(Source records)
|---|

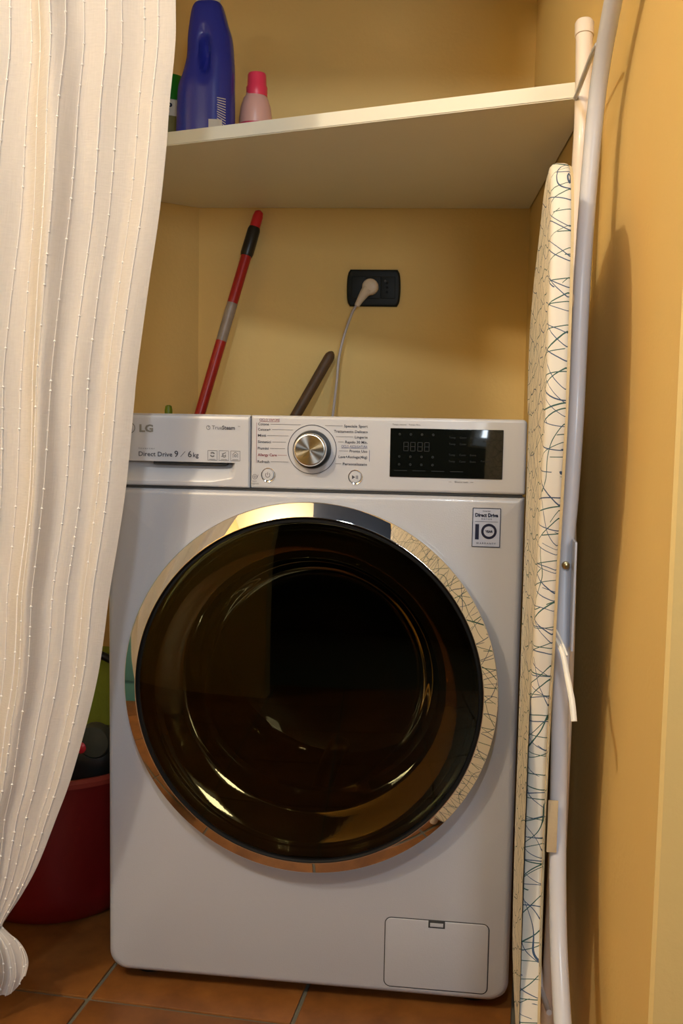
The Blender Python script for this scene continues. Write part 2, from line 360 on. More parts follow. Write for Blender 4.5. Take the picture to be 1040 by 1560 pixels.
for i in range(-4, 6):
    for j in range(-7, 3):
        c = cross+ex*TS*(i+.5)+ey*TS*(j+.5)
        if not (ROOM_L+0.0 < c.x < ROOM_R-0.02 and -1.95 < c.y < 0.80): continue
        t = bpy.data.objects.new('tile', tmesh); C.objects.link(t); t.parent = fl; t.location = c+Vector((0, 0, random.uniform(-.0003, .0003))); t.rotation_euler = (0, 0, tilerot)

wn = struct('fill_window', join([box((.56, -3.42, .88), (.62, -3.37, 2.12)), box((1.34, -3.42, .88), (1.40, -3.37, 2.12)), box((.62, -3.42, .88), (1.34, -3.37, .94)), box((.62, -3.42, 2.06), (1.34, -3.37, 2.12))]), m_capw)  # unseen window, added to go with the cool fill light
link('pane', box((.62, -3.40, .94), (1.34, -3.39, 2.06)), m_fillpane, wn)
# things only mirrored in the chrome and glass: teal door on the side wall, added dark panel, lamp
dr = struct('door_1', box((ROOM_L+0.0, -0.62, FZ), (ROOM_L+0.045, 0.28, 2.05), 0.004), m_teal)
for k, (z0, z1) in enumerate(((0.15, 0.95), (1.05, 1.9))):
    pz = link('panel', box((ROOM_L+0.045, -0.50, z0), (ROOM_L+0.055, 0.16, z1), 0.004), m_teal, dr)
link('door_handle', tube([(ROOM_L+0.04, -.56, 1.0), (ROOM_L+0.09, -.56, 1.0), (ROOM_L+0.095, -.46, 1.0)], 0.009), m_chrome, dr)
struct('reflection_panel', box((-0.25, -2.6, 2.44), (1.3, -0.45, 2.50), 0.003), m_slate)  # unseen dark panel, added to darken the ceiling's reflection in the rim
le = empty('ceiling_lamp', LED+Vector((0, 0, .04))); tag(le, 'dark ceiling lamp with eight small cold-white bulbs, above the camera', 'lamp')
link('base', box(LED+Vector((-.16, -.07, .02)), LED+Vector((.16, .07, .04)), 0.005), m_blackp, le)
for i in range(4):
    for j in range(2):
        c = LED+Vector((-.12+.08*i, -.035+.07*j, 0))
        link('bulb', lathe_z([(.008, c.z+.02), (.012, c.z+.004), (.012, c.z-.006), (.007, c.z-.014)], c.x, c.y, 12), m_bulb, le)
wl = empty('wall_lamp', LAMP+Vector((0, -0.14, 0))); tag(wl, 'white wall lamp with six small bulbs, high behind the camera', 'lamp')
link('base', box(LAMP+Vector((-.17, -.14, -.03)), LAMP+Vector((.17, -.115, .03)), 0.006), m_capw, wl)
for i in range(3):
    for j in range(2):
        c = LAMP+Vector((-.11+.11*i, -0.06, -.025+.05*j))
        link('bulb', join([tube([c+Vector((0, -.055, 0)), c+Vector((0, -.018, 0)), c+Vector((0, -.006, 0)), c+Vector((0, .008, 0)), c+Vector((0, .014, 0))], [.008, .009, .014, .011, .004])]), m_bulb, wl)

# ---------------------------------------------------------------- washing machine
wm = empty('washing_machine', (0, 0.28, FZ))
tag(wm, 'white front-loading washing machine with large smoked-glass round door under the shelf', 'washing machine')
DX, DZ = 0.004, 0.4635
def octf(o, cx, cz, r):
    a = math.atan2(o[1]-cz, o[0]-cx); return (cx+r*cos(a), cz+r*sin(a))
ol = []
base = rrect(-0.3, 0.3, 0.008, 0.7435, [0.028, 0.028, 0.003, 0.003], 8)
for i in range(len(base)):                                # densify straight runs
    a = base[i]; b = base[(i+1) % len(base)]; d = math.dist(a, b); k = max(1, int(d/0.012))
    for s in range(k): ol.append((a[0]+(b[0]-a[0])*s/k, a[1]+(b[1]-a[1])*s/k))
def inset(pt, d): 
    x, z = pt; c = Vector((0-x, 0.376-z))
    return (x-math.copysign(min(d, abs(x)), x)*(1 if abs(x) > .265 else abs(x)/.265), z-(d if z > .7 else (-d if z < .05 else 0)))
rings = [[Vector((x, 0.10, z)) for x, z in (octf(o, DX, DZ, 0.256) for o in ol)],
         [Vector((x, 0.0, z)) for x, z in (octf(o, DX, DZ, 0.256) for o in ol)],
         [Vector((x, 0.0, z)) for x, z in (octf(o, DX, DZ, 0.2680) for o in ol)],
         [Vector((x, 0.0, z)) for x, z in (inset(o, 0.010) for o in ol)],
         [Vector((x, 0.0012, z)) for x, z in (inset(o, 0.006) for o in ol)],
         [Vector((x, 0.004, z)) for x, z in (inset(o, 0.0022) for o in ol)],
         [Vector((x, 0.010, z)) for x, z in ol]]
body = loft(rings, cap=False)
rear = slab(-0.2985, 0.2985, 0.010, 0.7435, [0.02, 0.02, 0.003, 0.003], 0.010, 0.56, 0.001)
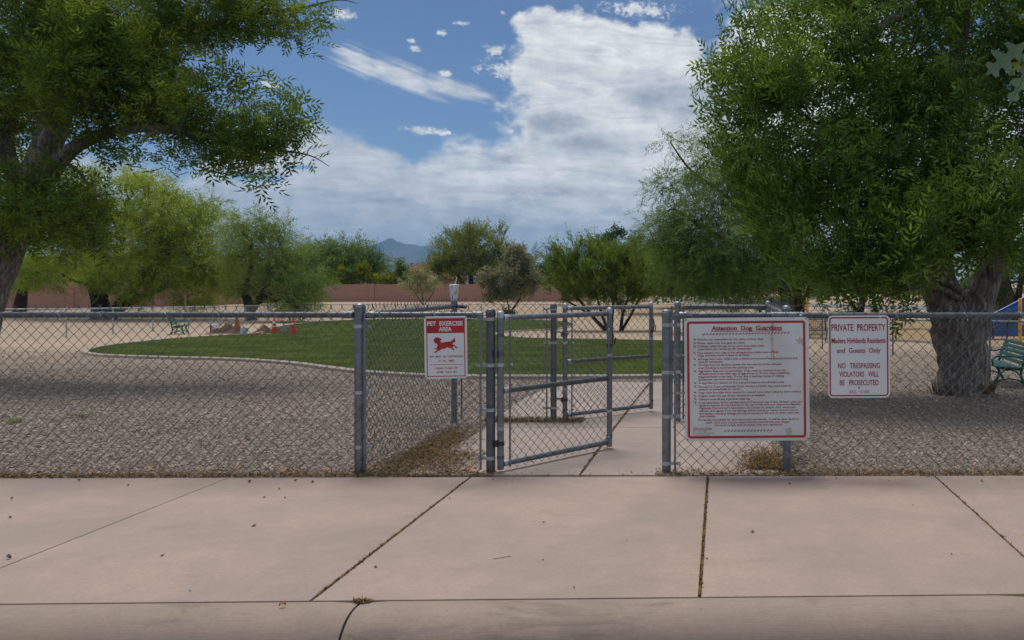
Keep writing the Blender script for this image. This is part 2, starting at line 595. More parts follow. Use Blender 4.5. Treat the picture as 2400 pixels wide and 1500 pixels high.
M['mesq_bright'] = leafmat('bright_mesquite_leaf', (0.095, 0.160, 0.020), (0.280, 0.350, 0.048), 0.40, 0.6, 0.35)
M['mesq_pale'] = leafmat('pale_mesquite_leaf', (0.082, 0.142, 0.034), (0.225, 0.295, 0.080), 0.38, 0.6, 0.4)
M['mesq_dark'] = leafmat('dark_mesquite_leaf', (0.055, 0.112, 0.024), (0.185, 0.275, 0.072), 0.40, 0.6, 0.7)
M['green_leaf'] = leafmat('mid_green_leaf', (0.048, 0.105, 0.020), (0.155, 0.230, 0.045), 0.36, 0.6, 0.4)
M['dull_leaf'] = leafmat('dull_green_leaf', (0.036, 0.072, 0.024), (0.110, 0.160, 0.050), 0.34, 0.6, 0.5)
M['palo_leaf'] = leafmat('palo_verde_twig', (0.075, 0.112, 0.026), (0.200, 0.245, 0.065), 0.34, 0.6, 0.5)
M['shrub_leaf'] = leafmat('green_broom_twig', (0.062, 0.115, 0.020), (0.180, 0.245, 0.050), 0.34, 0.6, 0.7)
M['grey_leaf'] = leafmat('grey_green_leaf', (0.115, 0.125, 0.068), (0.270, 0.275, 0.155), 0.32, 0.7, 0.8)
M['cream_leaf'] = leafmat('cream_oleander_leaf', (0.12, 0.145, 0.06), (0.35, 0.36, 0.19), 0.3, 0.7, 0.9)
M['yellow_leaf'] = leafmat('yellow_flower', (0.075, 0.130, 0.018), (0.25, 0.28, 0.020), 0.25, 0.7, 0.8)
M['oak_leaf'] = leafmat('pale_oak_leaf', (0.070, 0.115, 0.078), (0.10, 0.155, 0.10), 0.30, 0.5)
M['oak_young'] = leafmat('young_oak_leaf', (0.085, 0.125, 0.02), (0.13, 0.17, 0.03), 0.35, 0.5)


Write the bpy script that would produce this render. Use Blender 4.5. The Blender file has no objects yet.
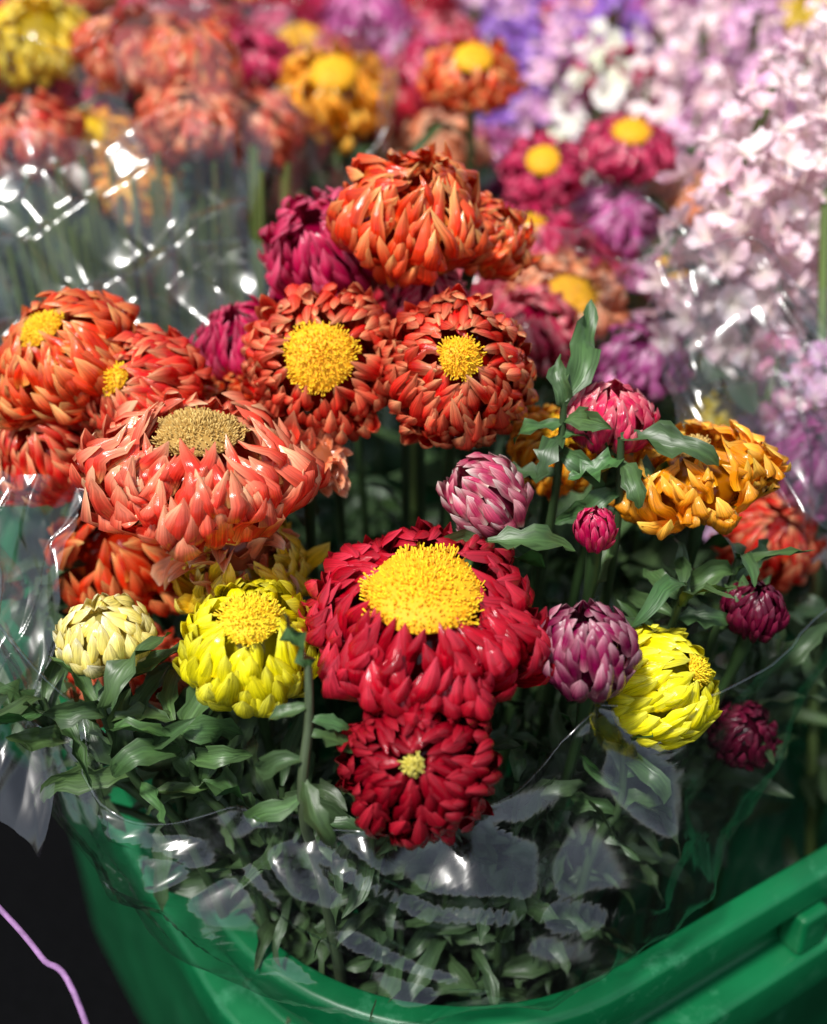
import bpy, math, random
from mathutils import Vector, Quaternion, Matrix, noise
S=0.01
scene=bpy.context.scene
col=scene.collection
rnd=random.Random(7)

# ---------------------------------------------------------------- helpers
def mesh_obj(name,V,F,mat,C=None,SV=None,smooth=True):
    me=bpy.data.meshes.new(name)
    me.from_pydata([(v[0]*S,v[1]*S,v[2]*S) for v in V],[],F)
    if C:
        a=me.attributes.new("Col",'FLOAT_COLOR','POINT')
        flat=[]
        for c in C: flat.extend(c)
        a.data.foreach_set("color",flat)
    if SV:
        a=me.attributes.new("suv",'FLOAT_VECTOR','POINT')
        flat=[]
        for c in SV: flat.extend(c)
        a.data.foreach_set("vector",flat)
    if smooth: me.polygons.foreach_set("use_smooth",[True]*len(me.polygons))
    me.update()
    ob=bpy.data.objects.new(name,me); col.objects.link(ob)
    if mat: me.materials.append(mat)
    return ob
def empty(name,loc,label,cat,group=None):
    e=bpy.data.objects.new(name,None); col.objects.link(e)
    e.location=Vector(loc)*S; e.empty_display_size=.01
    e["label"]=label; e["category"]=cat
    if group: e["group"]=group
    return e
def lerp(a,b,t): return a+(b-a)*t
def mix3(a,b,t): return tuple(a[i]+(b[i]-a[i])*t for i in range(3))

# ---------------------------------------------------------------- materials
def newmat(name):
    m=bpy.data.materials.new(name); m.use_nodes=True
    nt=m.node_tree; nt.nodes.clear()
    return m,nt,nt.nodes,nt.links
def petal_material(name,rough=.34,trans=.22,backtint=(.95,.60,.40),lo=.62,spec=.5,bump=.35):
    m,nt,N,L=newmat(name)
    out=N.new('ShaderNodeOutputMaterial')
    at=N.new('ShaderNodeAttribute'); at.attribute_name='Col'
    sv=N.new('ShaderNodeAttribute'); sv.attribute_name='suv'
    mp=N.new('ShaderNodeMapping'); mp.inputs['Scale'].default_value=(9,1.2,1)
    L.new(sv.outputs['Vector'],mp.inputs['Vector'])
    no=N.new('ShaderNodeTexNoise'); no.inputs['Scale'].default_value=1.6; no.inputs['Detail'].default_value=2
    L.new(mp.outputs[0],no.inputs['Vector'])
    mr=N.new('ShaderNodeMapRange'); mr.inputs[1].default_value=.3; mr.inputs[2].default_value=.7; mr.inputs[3].default_value=lo; mr.inputs[4].default_value=1.2
    L.new(no.outputs['Fac'],mr.inputs[0])
    geo=N.new('ShaderNodeNewGeometry')
    mu=N.new('ShaderNodeMath'); mu.operation='MULTIPLY'
    L.new(geo.outputs['Backfacing'],mu.inputs[0]); L.new(at.outputs['Alpha'],mu.inputs[1])
    mx=N.new('ShaderNodeMix'); mx.data_type='RGBA'; mx.inputs['B'].default_value=(*backtint,1)
    L.new(mu.outputs[0],mx.inputs['Factor']); L.new(at.outputs['Color'],mx.inputs['A'])
    vm=N.new('ShaderNodeVectorMath'); vm.operation='SCALE'
    L.new(mx.outputs['Result'],vm.inputs[0]); L.new(mr.outputs[0],vm.inputs['Scale'])
    pr=N.new('ShaderNodeBsdfPrincipled'); pr.inputs['Roughness'].default_value=rough
    pr.inputs['Specular IOR Level'].default_value=spec
    if bump:
        bp=N.new('ShaderNodeBump'); bp.inputs['Strength'].default_value=bump; bp.inputs['Distance'].default_value=.0006
        L.new(no.outputs['Fac'],bp.inputs['Height']); L.new(bp.outputs[0],pr.inputs['Normal'])
    L.new(vm.outputs[0],pr.inputs['Base Color'])
    if trans>0:
        tr=N.new('ShaderNodeBsdfTranslucent'); L.new(vm.outputs[0],tr.inputs['Color'])
        ms=N.new('ShaderNodeMixShader'); ms.inputs[0].default_value=trans
        L.new(pr.outputs[0],ms.inputs[1]); L.new(tr.outputs[0],ms.inputs[2]); L.new(ms.outputs[0],out.inputs[0])
    else: L.new(pr.outputs[0],out.inputs[0])
    return m
M_petal=petal_material("papery_petal",.17,.18,lo=.62,spec=.45,bump=.4)
M_soft=petal_material("soft_floret",.6,.3,(.9,.8,.85),lo=.85,bump=0)
M_leaf=petal_material("leaf_green",.40,.0,(.07,.12,.05),spec=.4)
M_disc=petal_material("flower_disc",.7,.0,(.8,.5,.05),bump=0,lo=.8)
M_stem=petal_material("stem_green",.55,.0,(.1,.2,.05),bump=0)

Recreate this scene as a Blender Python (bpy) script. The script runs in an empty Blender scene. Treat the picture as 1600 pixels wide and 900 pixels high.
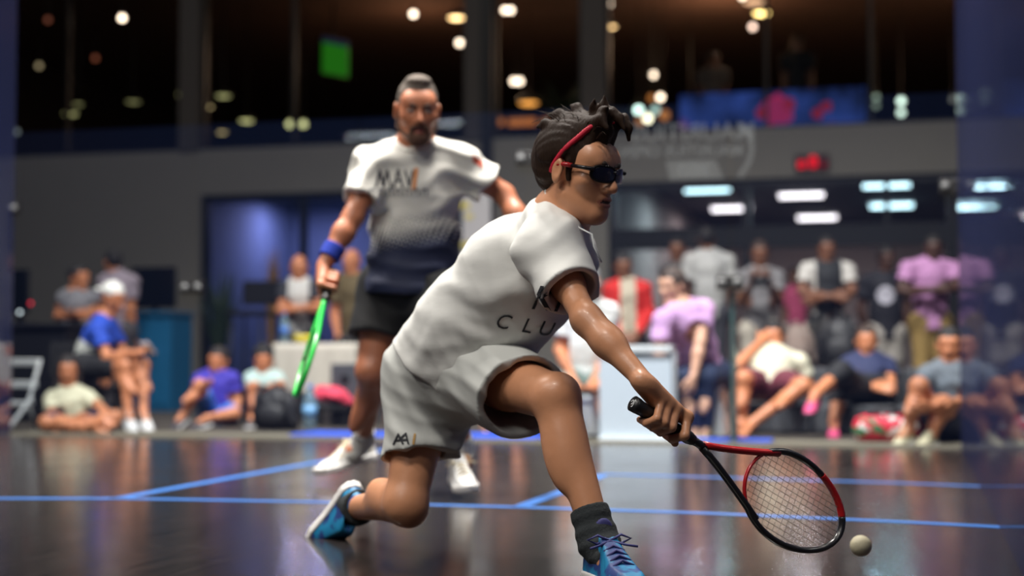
import bpy, bmesh, math, random
import numpy as np
from mathutils import Vector, Matrix
from mathutils.bvhtree import BVHTree

SC = bpy.context.scene
COL = SC.collection
random.seed(7)

# ------------------------------------------------------------------ camera
F_PX, YAW, PITCH, CAM_H = 2370.0, 0.2613, 0.0473, 0.524
cam_data = bpy.data.cameras.new('camera')
cam = bpy.data.objects.new('camera', cam_data)
COL.objects.link(cam)
cam.location = (0, 0, CAM_H)
cam.rotation_euler = (math.pi / 2 + PITCH, 0, YAW)
cam_data.sensor_width = 36.0
cam_data.lens = F_PX / 1600 * 36.0
cam_data.clip_start = 0.05
cam_data.dof.use_dof = True
cam_data.dof.focus_distance = 3.45
cam_data.dof.aperture_fstop = 1.75
SC.camera = cam

# ------------------------------------------------------------------ colour management, world
SC.view_settings.view_transform = 'Standard'
SC.view_settings.look = 'None'
SC.view_settings.gamma = 1.0
SC.view_settings.use_curve_mapping = False
SC.view_settings.exposure = 0.0
world = bpy.data.worlds.new('world')
SC.world = world
world.use_nodes = True
world.node_tree.nodes['Background'].inputs[0].default_value = (0.55, 0.65, 0.85, 1)
world.node_tree.nodes['Background'].inputs[1].default_value = 0.012
SC.cycles.use_denoising = True
SC.cycles.sample_clamp_indirect = 3.0
SC.cycles.max_bounces = 6
SC.cycles.transparent_max_bounces = 12
SC.cycles.caustics_reflective = False
SC.cycles.caustics_refractive = False

# ------------------------------------------------------------------ lamps of the hall, with added fill lamps
A_R = 0.24                 # right court wall, metres to the right of the camera
A_L = A_R - 6.4
Y_SHORT, Y_BACK = 5.15, 9.41
Y_FAC = 19.5               # front of the venue wall behind the court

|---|

(What is expected)
Would you reproduce the lines above, from the very first through the line containing "t = bpy.data.objects.new('tile', tmesh);", exactly and without the pictures?

(Task result)
The Blender Python script for this scene continues. Write part 2, from line 360 on. More parts follow. Write for Blender 4.5. Take the picture to be 1040 by 1560 pixels.
for i in range(-4, 6):
    for j in range(-7, 3):
        c = cross+ex*TS*(i+.5)+ey*TS*(j+.5)
        if not (ROOM_L+0.0 < c.x < ROOM_R-0.02 and -1.95 < c.y < 0.80): continue
        t = bpy.data.objects.new('tile', tmesh); C.objects.link(t); t.parent = fl; t.location = c+Vector((0, 0, random.uniform(-.0003, .0003))); t.rotation_euler = (0, 0, tilerot)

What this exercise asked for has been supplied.